Parmi les grandes démocraties occidentales, nous restons une exception. Nous élisons un président à partir d’un processus à deux tours. Dans le même temps, la société politique s’est radicalisée, et pas seulement en France : montée des extrêmes et des populismes, rejet de la politique, crispations multiples alimentées par les réseaux sociaux. Dans cet environnement nouveau, le système du choix électoral présidentiel ressemble à une mécanique d’élimination. L’élu est le moins rejeté de tous! On élimine une large partie des candidats au premier tour pour n’en garder que deux, et on écarte en dernier ressort le moins acceptable ou le plus détesté des finalistes quinze jours plus tard. Je suis toujours frappé de voir à quel point ce système suscite un mélange d’incompréhension et de perplexité quand on essaye de l’expliquer à l’étranger.

Qu’est-ce que cela change pour le président élu ?

Cette tendance crée immanquablement une forme d’hyperinstabilité de l’opinion. Les périodes d’état de grâce sont devenues fugaces et trompeuses. Les courbes de popularité sont soumises à des secousses très sensibles à la conjoncture. Et au moment de juger leur président, les Français prennent de moins en moins en compte les sensibilités politiques.
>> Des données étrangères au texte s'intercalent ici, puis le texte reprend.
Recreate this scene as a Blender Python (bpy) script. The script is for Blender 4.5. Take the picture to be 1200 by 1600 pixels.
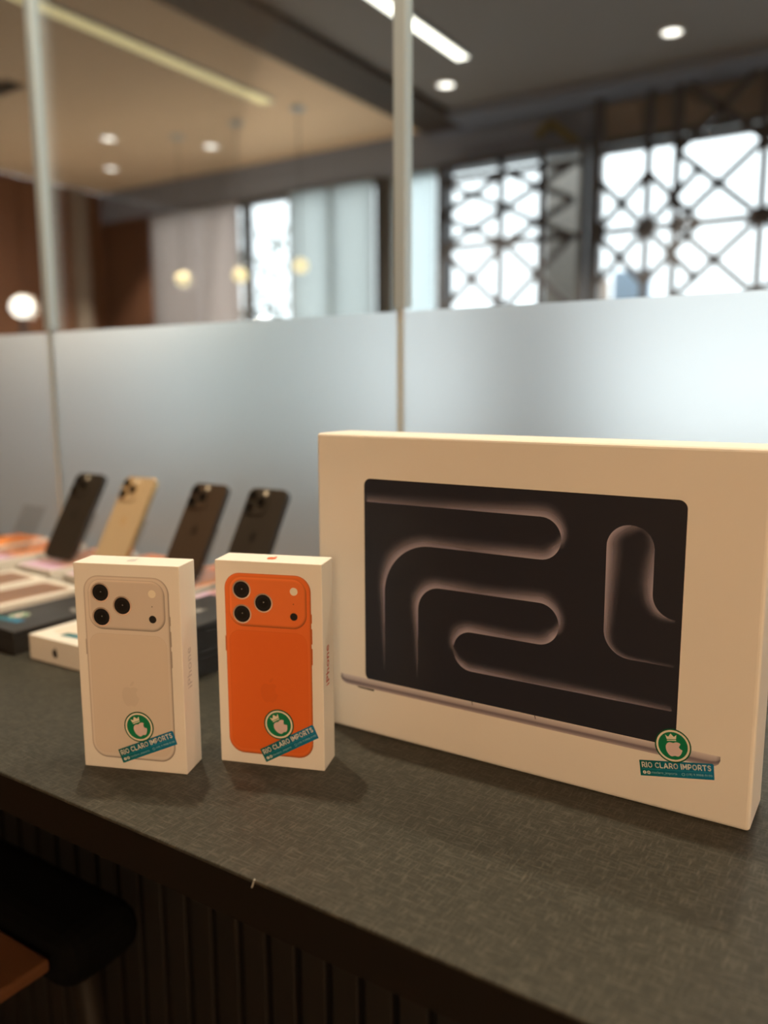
import bpy, bmesh, math, random
from mathutils import Matrix, Vector
random.seed(7)
for o in list(bpy.data.objects): bpy.data.objects.remove(o)
scene = bpy.context.scene
COL = scene.collection
PI = math.pi

# ------------------------------------------------------------------ camera
# x runs along the counter, y from the shop through the partition, z up; the counter's front edge is y=0, its top z=0
cam_d = bpy.data.cameras.new('camera')
cam = bpy.data.objects.new('camera', cam_d); COL.objects.link(cam)
R_ = Vector((0.838992, 0.544132, -0.003541)); D_ = Vector((0.080399, -0.130397, -0.988197)); F_ = Vector((-0.538171, 0.828804, -0.153150))
m = Matrix.Identity(4)
for i in range(3):
    m[i][0] = R_[i]; m[i][1] = -D_[i]; m[i][2] = -F_[i]
m.translation = Vector((0.6003, -0.3549, 0.3076))
cam.matrix_world = m
cam_d.sensor_fit = 'HORIZONTAL'; cam_d.sensor_width = 36.0; cam_d.lens = 1288.08/1200*36.0
cam_d.clip_start = 0.01
cam_d.dof.use_dof = True; cam_d.dof.focus_distance = 0.605; cam_d.dof.aperture_fstop = 3.8
scene.camera = cam
# ------------------------------------------------------------------ world, exposure
w = bpy.data.worlds.new('overcast_sky'); scene.world = w; w.use_nodes = True
bg = w.node_tree.nodes['Background']; bg.inputs[0].default_value = (0.90, 0.95, 1.0, 1); bg.inputs[1].default_value = 2.4
scene.view_settings.view_transform = 'Standard'; scene.view_settings.look = 'None'
scene.view_settings.exposure = 0.25; scene.view_settings.gamma = 1.0; scene.view_settings.use_curve_mapping = False
cy = scene.cycles; cy.max_bounces = 7; cy.diffuse_bounces = 4; cy.glossy_bounces = 3; cy.transmission_bounces = 6; cy.transparent_max_bounces = 12; cy.sample_clamp_indirect = 8.0
# strengths of the lamps (their fixtures are built further down)
WARM = (1.0, 0.81, 0.55); AMBER = (1.0, 0.70, 0.42); FARCOL = (1.0, 0.83, 0.62)
P_COUNTER = 36.0     # downlights over the counter
P_FILL = 275.0       # unseen pendants added to light the box fronts
P_GLOBE = 60.0       # globe lamp by the timber wall
P_PENDANT = 18.0     # small pendants before the left window
P_FAR = 150.0         # downlights in the room behind the partition
P_NEARFAR = 70.0

# ------------------------------------------------------------------ materials
def lin(c):
    return tuple(((v/255.0)/12.92 if v/255.0 <= 0.04045 else ((v/255.0+0.055)/1.055)**2.4) for v in c[:3])
MATS = {}
def nt(name):
    mt = bpy.data.materials.new(name); mt.use_nodes = True
    n = mt.node_tree; b = n.nodes['Principled BSDF']
    MATS[name] = mt
    return mt, n, b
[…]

C’est l’impopularité nettement majoritaire de François Hollande dans l’électorat socialiste qui lui a fait comprendre qu’il valait mieux ne pas se représenter en 2017. Au fond, si les Français restent majoritairement très attachés à l’élection du président au suffrage universel et qu’elle reste l’élection la plus protégée de la montée de l’abstention, c’est parce qu’en un demi-siècle choisir son président est devenu pour les Français une affaire très personnelle et exclusive, comme celle du choix de s’en séparer, pour mieux se convaincre que c’est bien là la première prérogative citoyenne leur permettant d’influer encore sur le cours des choses.